Dix ans déjà que Michel Graillier nous a quittés. C’était le 11 février 2003 ; le pianiste n’avait que 54 ans et, derrière lui, une vie de musique, une vie en musique. Une étoile mystérieuse et magnifique venait de s’éteindre et déjà tous ses amis le pleuraient.

Michel Graillier aurait pu se satisfaire de sa condition d’ingénieur en électronique après un diplôme obtenu en 1968, mais il faut croire que d’autres forces, irrépressibles, l’ont conduit à un choix qui n’en était certainement pas un, celui de la musique. La route – tel un chemin de lumière - de cet homme discret (ce qui était aussi la marque de son élégance) a croisé celle de très grands noms de l’histoire du jazz : Aldo Romano, Jean-François Jenny-Clark, Steve Lacy, Jean-Luc Ponty, Bernard Lubat, Georges Arvanitas, René Urtreger, Jacques Thollot, Steve Grossman, Christian Vander [1], Christian Escoudé, François Jeanneau, Riccardo Del Fra, Simon Goubert et, prince parmi les princes, le grand Chet Baker qu’il accompagnera pendant près de dix ans.

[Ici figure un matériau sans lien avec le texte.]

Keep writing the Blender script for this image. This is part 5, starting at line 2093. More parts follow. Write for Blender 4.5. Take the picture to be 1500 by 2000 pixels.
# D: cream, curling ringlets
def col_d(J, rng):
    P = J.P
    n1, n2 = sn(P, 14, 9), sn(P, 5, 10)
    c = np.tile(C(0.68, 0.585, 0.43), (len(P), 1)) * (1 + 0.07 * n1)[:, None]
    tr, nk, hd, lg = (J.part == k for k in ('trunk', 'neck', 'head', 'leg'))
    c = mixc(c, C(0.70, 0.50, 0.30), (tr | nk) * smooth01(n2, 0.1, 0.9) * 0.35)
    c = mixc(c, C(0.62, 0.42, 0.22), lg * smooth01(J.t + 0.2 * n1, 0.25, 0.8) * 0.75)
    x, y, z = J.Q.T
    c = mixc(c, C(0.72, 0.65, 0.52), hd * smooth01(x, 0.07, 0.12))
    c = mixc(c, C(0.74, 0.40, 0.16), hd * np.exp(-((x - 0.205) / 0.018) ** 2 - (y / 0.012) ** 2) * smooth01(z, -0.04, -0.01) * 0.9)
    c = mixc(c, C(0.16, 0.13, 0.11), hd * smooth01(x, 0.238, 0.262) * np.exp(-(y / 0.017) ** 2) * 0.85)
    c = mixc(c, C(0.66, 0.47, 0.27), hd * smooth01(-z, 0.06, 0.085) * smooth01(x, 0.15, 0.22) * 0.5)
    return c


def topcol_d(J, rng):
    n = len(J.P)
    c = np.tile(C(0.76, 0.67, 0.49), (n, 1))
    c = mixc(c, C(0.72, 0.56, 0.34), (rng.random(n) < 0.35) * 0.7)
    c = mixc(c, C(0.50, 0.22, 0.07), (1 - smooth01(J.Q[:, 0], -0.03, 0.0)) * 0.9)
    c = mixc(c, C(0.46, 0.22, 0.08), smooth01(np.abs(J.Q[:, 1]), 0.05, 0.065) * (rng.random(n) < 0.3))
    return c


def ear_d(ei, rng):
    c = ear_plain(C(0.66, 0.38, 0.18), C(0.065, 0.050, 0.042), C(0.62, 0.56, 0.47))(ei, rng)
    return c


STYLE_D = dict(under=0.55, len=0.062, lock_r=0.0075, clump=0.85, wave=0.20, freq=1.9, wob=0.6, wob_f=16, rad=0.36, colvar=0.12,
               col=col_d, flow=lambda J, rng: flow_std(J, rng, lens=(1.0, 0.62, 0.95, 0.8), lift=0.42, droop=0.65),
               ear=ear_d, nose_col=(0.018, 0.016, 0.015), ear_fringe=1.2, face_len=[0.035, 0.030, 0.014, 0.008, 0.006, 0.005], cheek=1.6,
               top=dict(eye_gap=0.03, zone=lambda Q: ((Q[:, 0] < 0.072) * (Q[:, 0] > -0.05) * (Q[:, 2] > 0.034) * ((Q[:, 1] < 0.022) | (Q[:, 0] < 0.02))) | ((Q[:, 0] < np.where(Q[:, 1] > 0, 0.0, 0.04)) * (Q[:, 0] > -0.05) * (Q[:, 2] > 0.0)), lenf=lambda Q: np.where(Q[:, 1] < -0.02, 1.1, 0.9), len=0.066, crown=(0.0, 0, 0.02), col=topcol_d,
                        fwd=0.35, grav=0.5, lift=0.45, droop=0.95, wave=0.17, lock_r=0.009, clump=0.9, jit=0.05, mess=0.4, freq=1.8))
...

Entre 1996 et 1999, Bernard Rabaud, patron du Petit Opportun – lieu mythique du jazz nocturne – lui propose de jouer en solo un lundi par mois. Ces concerts ont été enregistrés par Ludwig Laisné nuit après nuit. Une belle idée. Aujourd’hui, ce Live au Petit Opportun paru chez chez Ex-Tension Records rassemble douze thèmes – dont beaucoup de standards gravés dans le marbre tels « Round Midnight », « Milestones », « Autumn Leaves », « Estate », « Memories Of Tomorrow » - sélectionnés par Micheline, sa femme, qui proviennent de trois soirées (20 décembre 1996, 3 mars 1999, 28 juillet 1999). Soit au total plus d’une heure de musique hors du temps, belle à en couper le souffle.

Ce live est le cinquième album solo de Michel Graillier après Ad Lib (Musica, 1976), In A Spring Way (Red, 1978), Toutes ces choses (Open, 1979), Fairly (Quantum, 1991, réédité par Le Chant du Monde en 2005). Autant dire que sa parution, loin d’être une simple exhumation tardive, revêt une importance capitale pour tous ceux qui aimaient le pianiste et l’ont suivi de près ou de loin. Les années ont passé, mais on reste bouleversé par la lumière intérieure de cet artiste à la sensibilité exacerbée. La musique habitait Michel Graillier tout autant qu’il habitait sa musique. Il faut l’écouter, l’écouter encore pour comprendre la magie qui opérait dès que ses mains se posaient sur les touches. On ressent physiquement le flux vital qu’il insufflait à chaque mesure et qui, à l’évidence, le submergeait lui-même (à ce titre, la seconde partie de « How Deep Is The Ocean » est saisissant). L’émotion affleure à chaque instant, la musique devient tout à coup chant et rêverie, on retient son souffle devant les fulgurances de cette offrande faite au public. C’est un processus de pacification intérieure qui, doucement, s’installe au plus près du cœur. Pascal Anquetil qualifie très justement Michel Graillier de musicien intime : « Ce n’est pas celui qu’on écoute, mais celui qu’on réécoute, celui qu’on aime faire découvrir aux autres, qu’ils soient connaisseurs ou néophytes ».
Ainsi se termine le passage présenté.